The trend cycles were the clearest indicator that something was off. Every month brought a new micro-fashion, a new template, a new audio clip. Everyone copying everyone else, hoping to please a machine that saves them as 0s and 1s. It was not just boring; it thinned my own way of seeing, altered my perspective to fit within the boundaries of what performed well. And when I talked about stepping away, people responded with cheerful resignation to the present: Just follow your friends. Don’t overthink it. There’s good in it. Connection may still happen there, but it is no longer what the system is built to reward. We follow the algorithm, then convince ourselves we’re choosing it, because imagining an alternative would require time we have been trained not to have.
What finally pushed me out was realising that this logic: Hobbies become content pipelines. Social spaces become monetised. Belonging is maintained now, not earned; refreshed through repetition rather than memory. Technology once offered a shortcut to belonging; now it feels like a shortcut to avoiding the truth of our loneliness. Most of us know this, but we live in a collective agreement not to ask what this is costing us, grateful for being seen without being known even when that leaves us emptier.

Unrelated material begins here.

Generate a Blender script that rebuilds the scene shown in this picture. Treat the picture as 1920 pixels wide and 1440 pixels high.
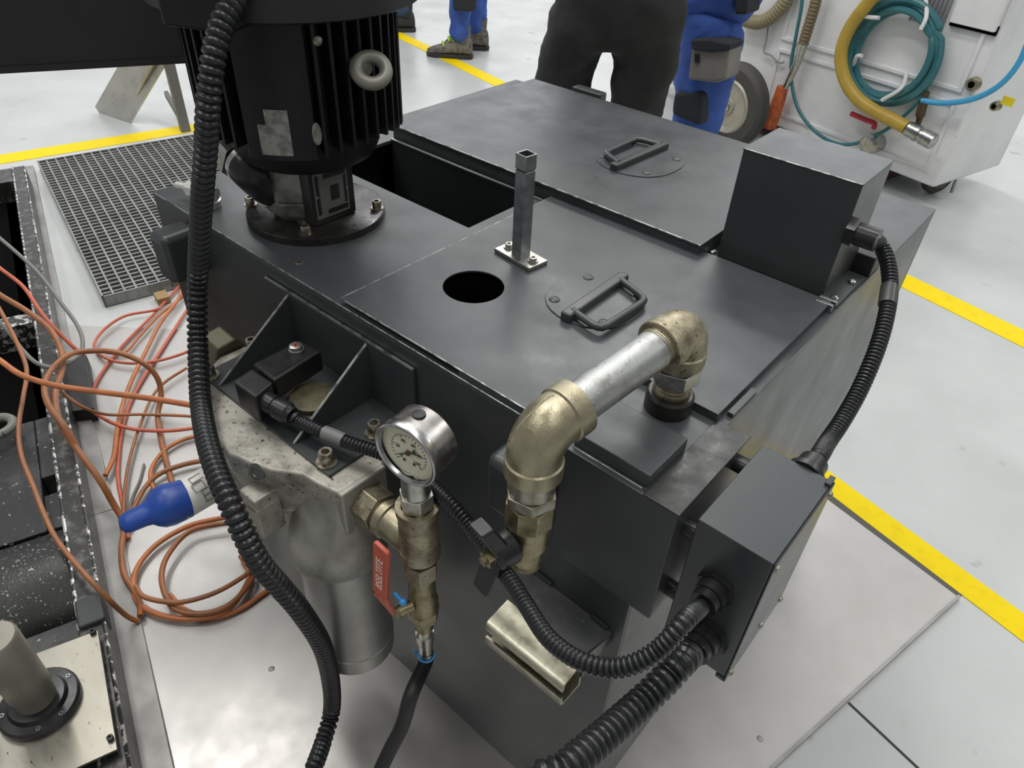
import bpy, math, random
from mathutils import Vector as V, Matrix
random.seed(7)
for o in list(bpy.data.objects): bpy.data.objects.remove(o)
SC = bpy.context.scene; COL = SC.collection
# ------------------------------------------------------------------ camera
RW = ((0.7547161271853178, 0.6546457422702742, 0.04292457913360459),      # camera right
      (0.43946652948258347, -0.4558956956093454, -0.7739691752191459),    # camera down
      (-0.4871064943427965, 0.6029909343035541, -0.6317667261868087))     # camera forward
FPX = 1352.105; CAM = V((0, 0, 1.377))
cr, cd, cf = (V(r) for r in RW)
cam = bpy.data.objects.new('camera', bpy.data.cameras.new('camera')); COL.objects.link(cam)
m = Matrix.Identity(4)
for i in range(3): m[i][0], m[i][1], m[i][2], m[i][3] = cr[i], -cd[i], -cf[i], CAM[i]
cam.matrix_world = m
cam.data.sensor_width = 36; cam.data.lens = 36 * FPX / 1920; cam.data.clip_start = .02; cam.data.clip_end = 60
SC.camera = cam
# ------------------------------------------------------------------ light of the hall
SC.view_settings.view_transform = 'Standard'; SC.view_settings.look = 'None'
SC.view_settings.gamma = 1; SC.view_settings.use_curve_mapping = False
SC.view_settings.exposure = -0.9
W = bpy.data.worlds.new('hall'); SC.world = W; W.use_nodes = True
# unseen hall: dim behind the viewer, glow added ahead to brighten the lids
wn = W.node_tree; bg = wn.nodes['Background']
tcw = wn.nodes.new('ShaderNodeTexCoord'); dot = wn.nodes.new('ShaderNodeVectorMath'); dot.operation = 'DOT_PRODUCT'
dot.inputs[1].default_value = V((-.55, .72, .46)).normalized(); wn.links.new(tcw.outputs['Generated'], dot.inputs[0])
mrw = wn.nodes.new('ShaderNodeMapRange'); mrw.interpolation_type = 'SMOOTHSTEP'
mrw.inputs[1].default_value = .62; mrw.inputs[2].default_value = .97; mrw.inputs[3].default_value = .56; mrw.inputs[4].default_value = 3.2
wn.links.new(dot.outputs['Value'], mrw.inputs[0]); wn.links.new(mrw.outputs[0], bg.inputs[1])
bg.inputs[0].default_value = (.97, .99, 1, 1)
def hall_lamp(loc, sx, sy, watt, rz=0):
    l = bpy.data.lights.new('ceiling_lamp', 'AREA'); l.shape = 'RECTANGLE'; l.size = sx; l.size_y = sy; l.energy = watt; l.color = (1, .985, .96)
    o = bpy.data.objects.new('ceiling_lamp', l); COL.objects.link(o); o.location = loc; o.rotation_euler = (0, 0, rz)
for lx, ly, w in ((-3.2, 5.5, 200), (2.9, 5.2, 190), (-3.7, .7, 170), (-1.0, 1.3, 150), (1.9, -.4, 70), (-2.2, -2.0, 95)):
    hall_lamp((lx, ly, 5.2), 3.2, .5, w, -.245)

# ------------------------------------------------------------------ picture rays -> places
def D(px, py, depth): return CAM + (cr * ((px - 960) / FPX) + cd * ((py - 720) / FPX) + cf) * depth
def PN(px, py, n, c):
    r = D(px, py, 1) - CAM; n = V(n); return CAM + r * ((c - n.dot(CAM)) / n.dot(r))
def Z(px, py, z): return PN(px, py, (0, 0, 1), z)
def X(px, py, x): return PN(px, py, (1, 0, 0), x)
def Y(px, py, y): return PN(px, py, (0, 1, 0), y)
def proj(p):
    d = V(p) - CAM; k = FPX / d.dot(cf); return 960 + d.dot(cr) * k, 720 + d.dot(cd) * k
def axz(x, y, py):
    lo, hi = -.5, 1.37
    for _ in range(50):
        q = (lo + hi) / 2
        if proj((x, y, q))[1] > py: lo = q
        else: hi = q
    return q
FU, FV = V((.970, -.243, 0)), V((.243, .970, 0))       # directions of the floor markings
def fl(u, v, z=0): return FU * u + FV * v + V((0, 0, z))
UX, UY, UZ = V((1, 0, 0)), V((0, 1, 0)), V((0, 0, 1))

# ------------------------------------------------------------------ materials
MC = {}
def mat(name, col, rough=.5, metal=0, c2=None, n=(8, .45, .65), spk=None, rv=0, bump=None, spec=.5, coat=0, stretch=None, trans=0):
    if name in MC: return MC[name]
    m = bpy.data.materials.new(name); MC[name] = m; m.use_nodes = True
    nt = m.node_tree; N = nt.nodes; L = nt.links; b = N['Principled BSDF']
    b.inputs['Base Color'].default_value = (*col, 1); b.inputs['Roughness'].default_value = rough
    b.inputs['Metallic'].default_value = metal; b.inputs['Specular IOR Level'].default_value = spec
    b.inputs['Coat Weight'].default_value = coat; b.inputs['Transmission Weight'].default_value = trans
    tc = N.new('ShaderNodeTexCoord'); src = tc.outputs['Object']
    if stretch:
        mp = N.new('ShaderNodeMapping'); mp.inputs['Scale'].default_value = stretch; L.new(src, mp.inputs[0]); src = mp.outputs[0]
    def noise(sc, det=5, ro=.6):
        x = N.new('ShaderNodeTexNoise'); x.inputs['Scale'].default_value = sc; x.inputs['Detail'].default_value = det
        x.inputs['Roughness'].default_value = ro; L.new(src, x.inputs['Vector']); return x.outputs['Fac']
    def ramp(f, a, c):
        r = N.new('ShaderNodeMapRange'); r.inputs[1].default_value = a; r.inputs[2].default_value = c; L.new(f, r.inputs[0]); return r.outputs[0]
    cur = None
    def mix(f, a, c):
        x = N.new('ShaderNodeMix'); x.data_type = 'RGBA'; L.new(f, x.inputs[0])
        if isinstance(a, tuple): x.inputs[6].default_value = (*a, 1)
        else: L.new(a, x.inputs[6])
        x.inputs[7].default_value = (*c, 1); return x.outputs[2]
    if c2: f = ramp(noise(n[0]), n[1], n[2]); cur = mix(f, col, c2)
    if spk: cur = mix(ramp(noise(spk[1], 3, .5), spk[2], spk[2] + .06), cur if cur else col, spk[0])
    if cur: L.new(cur, b.inputs['Base Color'])
    if rv:
        r = N.new('ShaderNodeMapRange'); L.new(noise(n[0] * 1.7), r.inputs[0]); r.inputs[1].default_value = .3; r.inputs[2].default_value = .7
        r.inputs[3].default_value = max(.03, rough - rv); r.inputs[4].default_value = rough + rv; L.new(r.outputs[0], b.inputs['Roughness'])
    if bump:
        x = N.new('ShaderNodeBump'); x.inputs['Strength'].default_value = bump[1]; x.inputs['Distance'].default_value = bump[2] if len(bump) > 2 else .001
        L.new(noise(bump[0], 3), x.inputs['Height']); L.new(x.outputs[0], b.inputs['Normal'])
    return m
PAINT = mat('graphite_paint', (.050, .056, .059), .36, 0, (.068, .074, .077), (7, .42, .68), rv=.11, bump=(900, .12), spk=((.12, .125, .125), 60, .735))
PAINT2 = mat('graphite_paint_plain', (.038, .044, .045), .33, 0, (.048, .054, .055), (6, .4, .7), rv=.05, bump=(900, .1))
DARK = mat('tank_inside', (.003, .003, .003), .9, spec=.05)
OILY = mat('oily_black_paint', (.012, .012, .011), .32, 0, (.03, .028, .022), (25, .5, .7), rv=.12, bump=(120, .12))
MOTOR = mat('black_motor_paint', (.006, .006, .006), .45, 0, (.011, .011, .010), (14, .4, .7), rv=.08, spec=.32)
PUMPG = mat('pump_cast_grey', (.26, .25, .22), .4, .5, (.11, .105, .09), (20, .45, .65), bump=(300, .3))
ZINC = mat('zinc_plated', (.52, .52, .48), .33, 1, (.34, .33, .29), (60, .45, .7), rv=.1)
GALV = mat('galvanised_pipe', (.42, .43, .42), .42, .9, (.30, .29, .27), (45, .5, .72), spk=((.12, .095, .07), 190, .665), rv=.1, bump=(400, .2))
STEEL = mat('post_steel', (.42, .45, .45), .38, 1, (.27, .29, .29), (50, .4, .7), rv=.08)
BRASSY = mat('pale_brass_fitting', (.40, .362, .25), .38, .85, (.32, .28, .19), (45, .42, .68), spk=((.12, .09, .055), 200, .70), rv=.1, bump=(350, .25))
BRASSD = mat('dirty_brass_fitting', (.40, .36, .25), .42, .8, (.22, .19, .13), (50, .4, .62), spk=((.07, .05, .03), 170, .645), rv=.1, bump=(350, .3))
BRASS = mat('valve_brass', (.35, .31, .19), .34, .9, (.24, .20, .11), (60, .42, .66), rv=.1, bump=(300, .2))
ALU = mat('cast_aluminium', (.36, .35, .31), .5, .55, (.24, .235, .205), (22, .42, .66), bump=(260, .35), rv=.08)
ALUD = mat('oily_cast_aluminium', (.37, .355, .305), .46, .35, (.19, .18, .15), (26, .46, .66), spk=((.05, .045, .035), 170, .635), bump=(180, .35))
BOWL = mat('filter_bowl_metal', (.46, .455, .43), .36, .8, (.36, .355, .33), (10, .4, .7), rv=.05)
BLK = mat('black_plastic', (.012, .012, .013), .32, 0, (.018, .018, .018), (40, .4, .7), rv=.06)
CORR = mat('conduit_plastic', (.013, .014, .015), .30)
RUB = mat('black_rubber', (.014, .014, .014), .5)
FLOOR = mat('floor_paint', (.52, .54, .53), .36, 0, (.45, .47, .46), (2.2, .4, .68), spk=((.36, .37, .35), 9, .69), rv=.1, bump=(60, .05))
YEL = mat('yellow_marking', (.88, .66, .001), .6, 0, (.76, .54, .001), (25, .5, .8), spec=.2)
TRAY = mat('tray_steel', (.47, .455, .437), .36, .68, (.42, .41, .39), (9, .35, .75), rv=.05, bump=(240, .05))
TRAYW = mat('tray_steel_worn', (.36, .352, .335), .5, .5, (.25, .245, .23), (9, .4, .68), rv=.1)
GRAT = mat('galvanised_grating', (.30, .305, .295), .5, .5, (.20, .205, .195), (14, .4, .7))
PIT = mat('pit_dirt', (.07, .068, .06), .8, 0, (.16, .155, .14), (5, .45, .7))
BED = mat('bed_black', (.02, .021, .021), .42, .2, (.055, .056, .055), (11, .48, .68), spk=((.30, .30, .29), 70, .66), rv=.12, bump=(90, .35))
BEDW = mat('bed_worn_edge', (.035, .034, .032), .34, .4, (.13, .127, .12), (30, .5, .66), spk=((.55, .54, .52), 70, .68), bump=(70, .5))
SWARF = mat('bed_cover_swarf', (.02, .02, .019), .3, .2, (.034, .034, .032), (8, .4, .7), spk=((.36, .34, .31), 150, .63), bump=(200, .4))
PLATE = mat('machined_plate', (.34, .325, .275), .34, .85, (.30, .28, .235), (9, .4, .66), spk=((.05, .045, .035), 60, .655), stretch=(.6, 2, 1), rv=.1)
BEIGE = mat('beige_tube', (.30, .285, .235), .42, .3, (.23, .22, .18), (10, .4, .7))
ORG = mat('orange_cable', (.50, .16, .05), .42, 0, (.36, .125, .042), (30, .42, .7))
ORG2 = mat('brown_orange_cable', (.33, .115, .037), .42, 0, (.22, .092, .035), (26, .42, .7))
RED = mat('red_orange_cable', (.55, .12, .06), .42, 0, (.42, .10, .055), (26, .42, .7))
GREYC = mat('grey_cable', (.17, .165, .145), .45)
BLUE = mat('blue_cap', (.008, .048, .27), .40, 0, (.010, .06, .32), (20, .4, .7))
WHITEP = mat('white_cart_paint', (.84, .845, .85), .32, 0, (.72, .725, .73), (4, .4, .7), spk=((.5, .5, .49), 22, .72))
TEAL = mat('teal_hose', (.035, .15, .175), .38, 0, (.05, .19, .21), (20, .4, .7))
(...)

Therefore, I have chosen something different; a quieter way of being. A rhythm that matches the pace at which my thoughts actually settle: unhurried, unrushed, meant to be taken in like a long, deep breath instead of hyperventilating. Deleting my Instagram account created a quiet that has felt strangely spacious, almost like remembering a room I used to live in. However, the quiet isn’t pure relief. It exposes absences the platform used to pad over. Some connections fade. Recognition no longer arrives on demand. Inspiration doesn’t refresh itself. But none of this feels accidental. It feels like the cost of no longer outsourcing reassurance to a system designed to supply it endlessly and thinly. Without the constant noise, my attention feels intentional, my days less mindless.
Writing and sharing here is slower by design. Fewer people will see what I do, and for once, that feels like a gift. So you know where to find me. And if only a handful of friends wander in, that’s enough. If none do, that’s enough too.
This is a return. My return to the kind of presence that thrives in the absence of algorithmic performance.
Maybe that is my joy of missing out: discovering that what I step away from matters far less than what I step back into.